Originally posted by marcnyc
Is there a standard convention in PHP or even in HTML about the use of single quotes or double quotes?
The only difference in PHP is as Spacepeeple describes, with the exception in PHP that variables are interpolated in double-quoted strings but not in single-quoted ones. One other place where your choice makes a difference is if you're using the htmlspecialchars() function, since that needs to know if the string it returns will be going into an HTML attribute value that is single- or double-quoted.
For example, is it:
echo "hi";
or
echo 'hi';
???
Whichever takes your fancy.
...is it:
<input type="text" name="var">
or
<input type='text' name='var'>
???
Either one, but for convenience, use the one opposite to your PHP convention (to avoid all those quoting hassles).
I have even seen:
<input type=text name=var>
is this possible/correct at all????
This is bad/nonstandard.

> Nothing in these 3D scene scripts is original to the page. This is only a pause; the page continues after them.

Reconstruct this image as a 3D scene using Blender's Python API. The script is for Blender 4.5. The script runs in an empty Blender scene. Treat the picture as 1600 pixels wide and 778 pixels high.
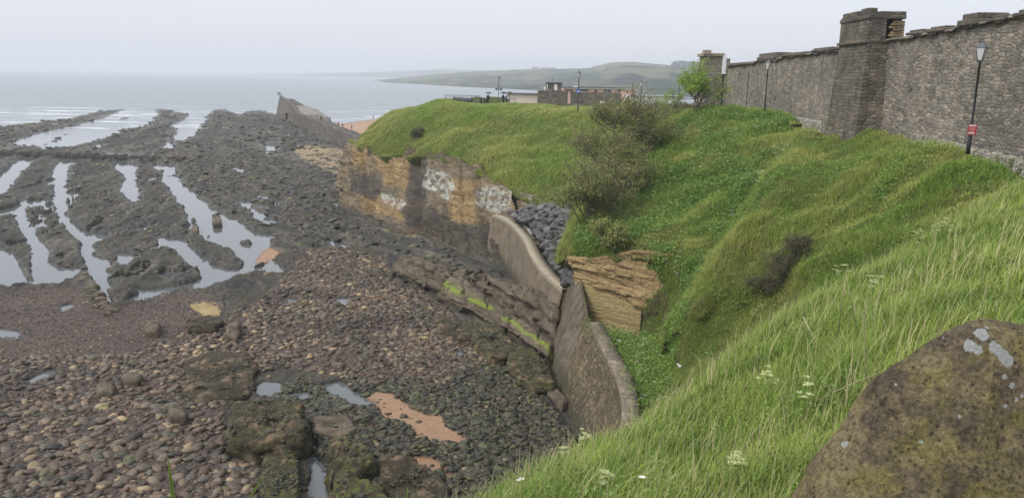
import bpy, bmesh, math, random
import numpy as np
from mathutils import Vector, Matrix

C = bpy.context.scene.collection
rng = np.random.default_rng(7)
random.seed(7)
R = math.radians

# ------------------------------------------------------------------ camera, world, sun
CAMZ = 18.0
F = 1250.0            # focal length in pixels of a 1600 wide frame
PITCH = math.atan(270/F)
ROLL = R(0.86)
cf = Vector((0, math.cos(PITCH), -math.sin(PITCH)))
cr0 = Vector((1, 0, 0)); cu0 = Vector((0, math.sin(PITCH), math.cos(PITCH)))
cr = cr0*math.cos(ROLL) + cu0*math.sin(ROLL)
cu = cu0*math.cos(ROLL) - cr0*math.sin(ROLL)
camd = bpy.data.cameras.new('camera'); cam = bpy.data.objects.new('camera', camd); C.objects.link(cam)
M = Matrix((cr, cu, -cf)).transposed().to_4x4(); M.translation = (0, 0, CAMZ)
cam.matrix_world = M
camd.sensor_width = 36; camd.sensor_fit = 'HORIZONTAL'; camd.lens = 36*F/1600
camd.clip_start = 0.05; camd.clip_end = 60000
sc = bpy.context.scene; sc.camera = cam

SUN_EL, SUN_AZ = R(52), R(-112)      # behind thin cloud, from the left and a little behind
w = bpy.data.worlds.new('World'); sc.world = w; w.use_nodes = True
nt = w.node_tree; bg = nt.nodes['Background']
sky = nt.nodes.new('ShaderNodeTexSky'); sky.sky_type = 'NISHITA'; sky.sun_disc = False
sky.sun_elevation = SUN_EL; sky.sun_rotation = SUN_AZ; sky.dust_density = 4; sky.air_density = 1.0
hsv = nt.nodes.new('ShaderNodeHueSaturation'); hsv.inputs['Saturation'].default_value = 0.3
mixw = nt.nodes.new('ShaderNodeMix'); mixw.data_type = 'RGBA'; mixw.inputs[0].default_value = 0.72
mixw.inputs[7].default_value = (5.7, 5.95, 6.55, 1)      # overcast cloud layer
nt.links.new(sky.outputs[0], hsv.inputs['Color']); nt.links.new(hsv.outputs[0], mixw.inputs[6])
nt.links.new(mixw.outputs[2], bg.inputs[0]); bg.inputs[1].default_value = 0.1
sd_ = bpy.data.lights.new('sun', 'SUN'); sd_.energy = 1.5; sd_.angle = R(25); sd_.color = (1, .97, .92)
sun = bpy.data.objects.new('sun', sd_); C.objects.link(sun)
sdir = Vector((math.sin(SUN_AZ)*math.cos(SUN_EL), math.cos(SUN_AZ)*math.cos(SUN_EL), math.sin(SUN_EL)))
sun.rotation_euler = sdir.to_track_quat('Z', 'Y').to_euler(); sun.location = (0, 0, 80)
vs = sc.view_settings; vs.view_transform = 'Standard'; vs.look = 'None'; vs.gamma = 1; vs.use_curve_mapping = False
vs.exposure = 0.75
sc.cycles.max_bounces = 6; sc.cycles.diffuse_bounces = 2; sc.cycles.glossy_bounces = 2
sc.cycles.transmission_bounces = 2; sc.cycles.transparent_max_bounces = 6; sc.cycles.volume_bounces = 1
sc.cycles.use_denoising = True

# ------------------------------------------------------------------ from photograph to place
def ray(px, py):
    return cf + cr*((px-800)/F) - cu*((py-389)/F)
def W(px, py, Y):
    d = ray(px, py); t = Y/d.y
    return (d.x*t, Y, CAMZ + d.z*t)
def WZ(px, py, z=0.0):
    d = ray(px, py); t = (z-CAMZ)/d.z
    return (d.x*t, d.y*t, z)
def WZa(px, py, z=0.0):
    px = np.asarray(px, float); py = np.asarray(py, float)
    a = (px-800)/F; b = (py-389)/F
    dx = cf.x + cr.x*a - cu.x*b; dy = cf.y + cr.y*a - cu.y*b; dz = cf.z + cr.z*a - cu.z*b
    t = (z-CAMZ)/dz
    return dx*t, dy*t

# ------------------------------------------------------------------ noise
def _h(ix, iy, iz, s):
    n = (ix*374761393 + iy*668265263 + iz*2147483647 + s*974634777) & 0xffffffff
    n = (n ^ (n >> 13))*1274126177 & 0xffffffff
    n = (n ^ (n >> 16))*2246822519 & 0xffffffff
    n = n ^ (n >> 15)
    return (n & 0xffffff)/float(0xffffff)*2-1
def vnoise(x, y, z=0, s=0):
    x = np.asarray(x, float); y = np.asarray(y, float); z = np.asarray(z, float) + np.zeros_like(x)
    fx = np.floor(x); fy = np.floor(y); fz = np.floor(z)
    ix = fx.astype(np.int64); iy = fy.astype(np.int64); iz = fz.astype(np.int64)
    u = x-fx; v = y-fy; t = z-fz
    u = u*u*(3-2*u); v = v*v*(3-2*v); t = t*t*(3-2*t)
    def c(a, b, d): return _h(ix+a, iy+b, iz+d, s)
    x00 = c(0,0,0)*(1-u)+c(1,0,0)*u; x10 = c(0,1,0)*(1-u)+c(1,1,0)*u
    x01 = c(0,0,1)*(1-u)+c(1,0,1)*u; x11 = c(0,1,1)*(1-u)+c(1,1,1)*u
    return (x00*(1-v)+x10*v)*(1-t) + (x01*(1-v)+x11*v)*t
def fbm(x, y, z=0, o=4, s=0, g=.5):
    r = 0; a = 1; f = 1; n = 0
    for k in range(o):
        r = r + a*vnoise(np.asarray(x)*f, np.asarray(y)*f, np.asarray(z)*f, s+k); n += a; a *= g; f *= 2.03
    return r/n
def sstep(a, b, x):
    t = np.clip((x-a)/(b-a), 0, 1); return t*t*(3-2*t)

# ------------------------------------------------------------------ materials
def mat(name, rough=.85, spec=.3):
    m = bpy.data.materials.new(name); m.use_nodes = True
    b = m.node_tree.nodes['Principled BSDF']; b.inputs['Roughness'].default_value = rough
    b.inputs['Specular IOR Level'].default_value = spec
    return m, m.node_tree, b
class G:
    """small node helper"""
    def __init__(s, nt): s.nt = nt
    def n(s, t, **k):
        x = s.nt.nodes.new(t)
        for a, b in k.items(): setattr(x, a, b)
        return x
    def l(s, a, b): s.nt.links.new(a, b)
    def pos(s): return s.n('ShaderNodeNewGeometry').outputs['Position']
    def obj(s): return s.n('ShaderNodeTexCoord').outputs['Object']
    def uv(s): return s.n('ShaderNodeTexCoord').outputs['UV']
    def map(s, v, scale=(1,1,1), rot=(0,0,0)):
        m = s.n('ShaderNodeMapping'); m.inputs['Scale'].default_value = scale; m.inputs['Rotation'].default_value = rot
        s.l(v, m.inputs[0]); return m.outputs[0]
    def noise(s, v, sc, det=4, rough=.55, dist=0, out=0):
        t = s.n('ShaderNodeTexNoise'); t.inputs['Scale'].default_value = sc; t.inputs['Detail'].default_value = det
        t.inputs['Roughness'].default_value = rough; t.inputs['Distortion'].default_value = dist
        s.l(v, t.inputs['Vector']); return t.outputs[out]
    def vor(s, v, sc, feat='F1', out=0, rnd=1):
        t = s.n('ShaderNodeTexVoronoi'); t.feature = feat; t.inputs['Scale'].default_value = sc; t.inputs['Randomness'].default_value = rnd
        s.l(v, t.inputs['Vector']); return t.outputs[out]
    def ramp(s, v, stops):
        r = s.n('ShaderNodeValToRGB'); e = r.color_ramp.elements
        while len(e) < len(stops): e.new(.5)
        for k, (p, c) in enumerate(stops):
            e[k].position = p; e[k].color = (*c, 1) if len(c) == 3 else c
        s.l(v, r.inputs[0]); return r.outputs[0]
    def mix(s, f, a, b, mode='MIX'):
        m = s.n('ShaderNodeMix', data_type='RGBA', blend_type=mode)
        for i, v in ((0, f), (6, a), (7, b)):
            if isinstance(v, (int, float)): m.inputs[i].default_value = v
            elif isinstance(v, tuple): m.inputs[i].default_value = (*v, 1)
            else: s.l(v, m.inputs[i])
        return m.outputs[2]
    def math(s, op, a, b=0, c=0):
        m = s.n('ShaderNodeMath', operation=op)
        for i, v in enumerate((a, b, c)):
            if isinstance(v, (int, float)): m.inputs[i].default_value = v
            else: s.l(v, m.inputs[i])
        return m.outputs[0]
    def attr(s, name, out=0):
        a = s.n('ShaderNodeAttribute'); a.attribute_name = name; return a.outputs[out]
    def bump(s, h, b, strength=.5, dist=.1):
        u = s.n('ShaderNodeBump'); u.inputs['Strength'].default_value = strength; u.inputs['Distance'].default_value = dist
        s.l(h, u.inputs['Height']); s.l(u.outputs[0], b.inputs['Normal'])
def rgb(g, c):
    r = g.n('ShaderNodeRGB'); r.outputs[0].default_value = (*c, 1); return r.outputs[0]
def simple(name, col, rough=.7, spec=.3, var=.25, scale=3, metal=0):
    m, t, b = mat(name, rough, spec); g = G(t)
    n = g.noise(g.obj(), scale, 5)
    c = g.mix(n, tuple(x*(1-var) for x in col), tuple(min(1, x*(1+var)) for x in col))
    g.l(c, b.inputs['Base Color']); b.inputs['Metallic'].default_value = metal
    return m

# ------------------------------------------------------------------ mesh helpers
def mk(name, V, faces=None, m=None, parent=None, quads=None, tris=None, smooth=True, origin=None, uv=None, attrs=None):
    """one mesh object from world-space vertices; faces list, or quads / tris arrays"""
    V = np.asarray(V, dtype=np.float64).reshape(-1, 3)
    if origin is not None: V = V - np.asarray(origin, float)
    me = bpy.data.meshes.new(name)
    if faces is not None:
        me.from_pydata(V.tolist(), [], faces)
    else:
        parts = []; sizes = []
        if quads is not None and len(quads): parts.append(np.asarray(quads).reshape(-1)); sizes.append(np.full(len(quads), 4))
        if tris is not None and len(tris): parts.append(np.asarray(tris).reshape(-1)); sizes.append(np.full(len(tris), 3))
        lp = np.concatenate(parts).astype(np.int32); sz = np.concatenate(sizes)
        st = np.concatenate(([0], np.cumsum(sz)[:-1])).astype(np.int32)
        me.vertices.add(len(V)); me.vertices.foreach_set('co', V.astype(np.float32).reshape(-1))
        me.loops.add(len(lp)); me.loops.foreach_set('vertex_index', lp)
        me.polygons.add(len(sz)); me.polygons.foreach_set('loop_start', st)
    if smooth: me.polygons.foreach_set('use_smooth', np.ones(len(me.polygons), bool))
    if uv is not None:
        me.update(calc_edges=True)
        l = me.uv_layers.new(name='UVMap')
        vi = np.zeros(len(me.loops), np.int32); me.loops.foreach_get('vertex_index', vi)
        l.data.foreach_set('uv', np.asarray(uv, np.float32)[vi].reshape(-1))
    for k, a in (attrs or {}).items():
        a = np.asarray(a, np.float32)
        if a.ndim == 1:
            at = me.attributes.new(k, 'FLOAT', 'POINT'); at.data.foreach_set('value', a)
        else:
            at = me.attributes.new(k, 'FLOAT_COLOR', 'POINT')
            at.data.foreach_set('color', np.c_[a, np.ones(len(a))].astype(np.float32).reshape(-1))
    me.update(calc_edges=True); me.validate()
    if m: me.materials.append(m)
    o = bpy.data.objects.new(name, me); C.objects.link(o)
    if parent is not None: o.parent = parent
    elif origin is not None: o.location = origin
    return o
def tag(o, label=None, cat=None, group=None, kind=None):
    if label: o['label'] = label
    if cat: o['category'] = cat
    if group: o['group'] = group
    if kind: o['kind'] = kind
    return o
def thing(name, label, cat, loc=(0,0,0), rz=0, group=None):
    o = bpy.data.objects.new(name, None); C.objects.link(o); o.location = loc; o.rotation_euler = (0, 0, rz)
    o.empty_display_size = .2
    return tag(o, label, cat, group)
def copy_tree(o, parent=None, **k):
    c = o.copy(); C.objects.link(c)
    if parent: c.parent = parent
    for ch in list(o.children): copy_tree(ch, c)
    return c
def grid_quads(nv, nu):
    i = np.arange(nv-1)[:, None]*nu + np.arange(nu-1)[None]
    i = i.reshape(-1)
    return np.c_[i, i+1, i+nu+1, i+nu]
def cr_interp(P, n):
    """Catmull-Rom along axis 0 to n samples"""
    P = np.asarray(P, float); k = len(P)
    Q = np.concatenate((2*P[:1]-P[1:2], P, 2*P[-1:]-P[-2:-1]))
    t = np.linspace(0, k-1, n); i = np.minimum(t.astype(int), k-2); f = (t-i).reshape((-1,)+(1,)*(P.ndim-1))
    a, b, c, d = Q[i], Q[i+1], Q[i+2], Q[i+3]
    return .5*((2*b)+(-a+c)*f+(2*a-5*b+4*c-d)*f**2+(-a+3*b-3*c+d)*f**3)
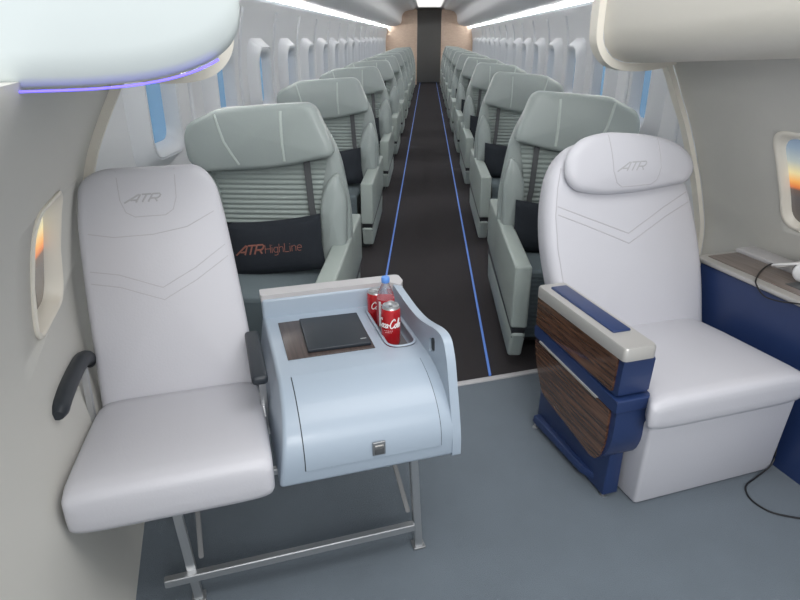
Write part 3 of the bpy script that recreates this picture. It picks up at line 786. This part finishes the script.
# wood panels on the outer face
A(yz([(AY0+.035, .474), (AY0+.03, .598), (AY1-.004, .606), (AY1-.008, .487)], .008, AX0-.002, AX0+.010, 'wood_panel', 'walnut', .002))
A(yz([(AY0+.030, .408), (AY0+.028, .27), (AY0+.058, .182), (AY1-.10, .230), (AY1-.035, .330), (AY1-.010, .430)], [.01, .04, .04, .02, .05, .01], AX0-.001, AX0+.012, 'wood_panel', 'walnut', .002))
A(yz([(AY0+.10, .412), (AY0+.09, .419), (AY1-.05, .436), (AY1-.05, .430)], .002, AX0-.007, AX0+.002, 'trim_strip', 'champagne', .001))
A(yz([(AY0+.01, .228), (AY0+.005, .236), (AY0+.09, .222), (AY0+.09, .214)], .002, AX0-.002, AX0+.03, 'lower_trim', 'champagne', .001)) if False else None
# silver cap with navy pad let into the top
capo = round_poly([(AX0-.004, AY0-.004), (AX1-.004, AY0-.004), (AX1-.004, AY1+.006), (AX0-.004, AY1+.006)], .016, 4)
A(from_bm('top_cap', loft_bm([[(p.x, p.y, z) for p in capo] for z in (.600, .603, .636)]+[[((p.x-1.17)*.95+1.17, (p.y-1.58)*.985+1.58, .643) for p in capo]]), 'champagne', sharp=40))
A(box('arm_pad', 'navy', None, AX0+.028, AX1-.022, AY0+.105, AY1-.035, .638, .650, .005))
# navy foot panel on the floor under the arm, with bolts
A(hexa('foot_panel', 'navy', None, [(1.172, 1.385, .012), (1.235, 1.385, .012), (1.235, 1.86, .012), (1.172, 1.86, .012), (1.178, 1.385, .225), (1.232, 1.385, .225), (1.232, 1.86, .225), (1.178, 1.86, .225)], .006))
A(hexa('foot_skirt', 'navy', None, [(1.150, 1.50, .03), (1.18, 1.43, .03), (1.18, 1.84, .03), (1.14, 1.84, .03), (1.155, 1.50, .06), (1.18, 1.43, .06), (1.18, 1.84, .06), (1.145, 1.84, .06)], .004))
for x, y in ((1.185, 1.400), (1.155, 1.835)):
    bm = lathe([(.012, 0), (.012, .004), (.006, .005), (.006, .014), (.003, .016)], 14)
    for v in bm.verts: v.co += Vector((x, y, 0))
    A(from_bm('floor_bolt', bm, 'alu', sharp=40))

# ------------------------------------------------------------------ WALL-SIDE CONSOLE, right
wc = empty('wall_console', (2.05, 1.4, 0)); tag(wc, 'navy blue side console with a grey wood top between the right seat and the wall', 'console')
def WC(o): return under(o, wc)
def wallx(z): return wall_pt(1, 0, z)[0]
def wcring(x0f, zs, y): return [(x0f(z), y, z) for z in zs]
zs = [0, .12, .25, .38, .5, .60, .635]
prof = [(1.905+.0*z, z) for z in zs]+[(wallx(z)-.012, z) for z in reversed(zs)]
def extr(profl, y0, y1): return loft_bm([[(x, y, z) for x, z in profl] for y in (y0, y1)])
WC(from_bm('console_body', extr(prof, .75, 1.90), 'navy', sharp=30))
WC(box('seam_groove', 'gap', None, 1.9035, 1.9065, .76, 1.89, .555, .559, 0)) if False else None
WC(box('top_rim', 'champagne', None, 1.893, wallx(.65)-.02, .74, 1.93, .635, .655, .006))
WC(box('wood_top', 'grey_wood', None, 1.935, 2.09, .76, 1.90, .654, .6585, .001))
WC(box('inner_ledge', 'rail', None, 2.095, wallx(.67)-.03, .76, 1.92, .654, .672, .004))
WC(box('socket_recess', 'latch_dark', None, 1.975, 2.045, 1.46, 1.56, .6575, .6605, .002))

# headphones lying on the console
hp = empty('headphones', (2.03, 1.5, .66)); tag(hp, 'white headphones lying on the wood top of the right console', 'headphones')
def cupbm(c, ax, r, t):
    ax = Vector(ax).normalized(); q = ax.to_track_quat('Z', 'Y'); bm = lathe([(r*.6, 0), (r*.92, t*.15), (r, t*.4), (r, t*.65), (r*.85, t*.95), (r*.4, t)], 24)
    for v in bm.verts: v.co = q @ v.co+Vector(c)
    return bm
def HP(o): return under(o, hp)
HP(from_bm('ear_cup', cupbm((2.03, 1.535, .702), (.55, .8, .1), .040, .022), 'white_plastic', sharp=50))
HP(from_bm('ear_pad', cupbm((2.043, 1.552, .704), (.55, .8, .1), .036, .018), 'rubber', sharp=50))
HP(from_bm('ear_cup', cupbm((2.115, 1.60, .715), (-.3, -.9, .1), .040, .022), 'white_plastic', sharp=50))
HP(from_bm('ear_pad', cupbm((2.109, 1.583, .717), (-.3, -.9, .1), .036, .018), 'rubber', sharp=50))
hb = smooth_pts([(2.025, 1.555, .735), (2.0, 1.60, .720), (2.0, 1.645, .70), (2.035, 1.668, .682), (2.08, 1.665, .682), (2.115, 1.64, .70), (2.12, 1.605, .735)], 5)
HP(from_bm('headband', tube_bm(hb, .0085, 10, .6), 'white_plastic', sharp=60))
cb1 = smooth_pts([(2.10, 1.64, .664), (2.10, 1.73, .664), (2.0, 1.69, .664), (1.90, 1.62, .664), (1.882, 1.596, .650), (1.880, 1.553, .624), (1.880, 1.49, .63), (1.882, 1.414, .651), (1.93, 1.30, .664), (2.0, 1.2, .664)], 6)
o = from_bm('cable', tube_bm(cb1, .0028, 8), 'cable'); tag(o, 'black cable looping off the right console beside the headphones', 'cable')
cb2 = smooth_pts([(1.894, 1.40, .30), (1.89, 1.37, .19), (1.885, 1.345, .10), (1.86, 1.325, .035), (1.78, 1.31, .0042), (1.71, 1.285, .0042), (1.675, 1.24, .0042), (1.672, 1.19, .0042), (1.70, 1.14, .0042), (1.80, 1.08, .0042), (1.95, 1.03, .0042)], 6)
o = from_bm('cable', tube_bm(cb2, .0032, 8), 'cable'); tag(o, 'black cable curving over the grey carpet in front of the right seat', 'cable')

# ------------------------------------------------------------------ light
w = bpy.data.worlds.new('World'); sc.world = w; w.use_nodes = True
bg = w.node_tree.nodes['Background']; bg.inputs[0].default_value = (.88, .93, 1.0, 1); bg.inputs[1].default_value = .75
def area(name, loc, rot, size, power, col=(1, 1, 1)):
    l = bpy.data.lights.new(name, 'AREA'); l.shape = 'RECTANGLE'; l.size, l.size_y = size; l.energy = power; l.color = col
    o = bpy.data.objects.new(name, l); COL.objects.link(o); o.location = loc; o.rotation_euler = rot; return o
area('hall_lamp', (.8, .6, 3.2), (0, 0, 0), (2.2, 1.6), 48, (1, .98, .96))
area('hall_lamp', (0, -1.5, 2.4), (R(58), 0, R(-42)), (1.2, .8), 34, (1, .98, .95))
area('hall_lamp', (.5, -2.2, 2.6), (R(62), 0, 0), (2.4, 1.4), 34, (.95, .97, 1))

# ------------------------------------------------------------------ camera
cam = bpy.data.cameras.new('Camera'); co = bpy.data.objects.new('Camera', cam); COL.objects.link(co)
cam.sensor_width = 36; cam.lens = 27.0; cam.clip_start = .05; cam.clip_end = 200
co.location = (0, 0, 1.5)
pitch = math.atan(263/600)
co.rotation_euler = (math.pi/2-pitch, 0, R(-17.0))
sc.camera = co
sc.view_settings.view_transform = 'Standard'; sc.view_settings.look = 'None'; sc.view_settings.gamma = 1
sc.view_settings.exposure = 0.0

Do not do it. It only gets you into trouble later (<input type=text name=var value=some text> - broken).
A couple of other suggestions. If you're just outputting plain HTML, without doing any processing on it, don't bother doing it in PHP at all:
$some=PHP();
?>
<!-- Into HTML -->
<input type="text" name="thingy">
<?php //Back into PHP
That saves you one level of quotes. It's nice in forms, because you can just the occasional <?php echo $variable?> any time you need to.
Another saving is to use the heredoc syntax:
$string .= <<<EOF
echo "<input type='text' name='var'></form>";\r
EOF;
[/b]
which also saves you a level of quotes - it's especially good for big blocks of text that need to go into variables (instead of being output):
$capitalised_text = 'LOSING MY MIND';
$a_quoted_paragraph = <<<EOP
So far so good... but in many cases the variable var will contain single quotes and double quotes and I am literally $capitalised_text with multiple, nested str_replace to make sure the output does not interfere with the three levels of quotes... I am going crazy, so if you have advices or standard rules to share with me, I'd gladly learn the right way once and for all!
EOP;
With those provisos, the decision of which method to use in a given situation is a matter of style and readability.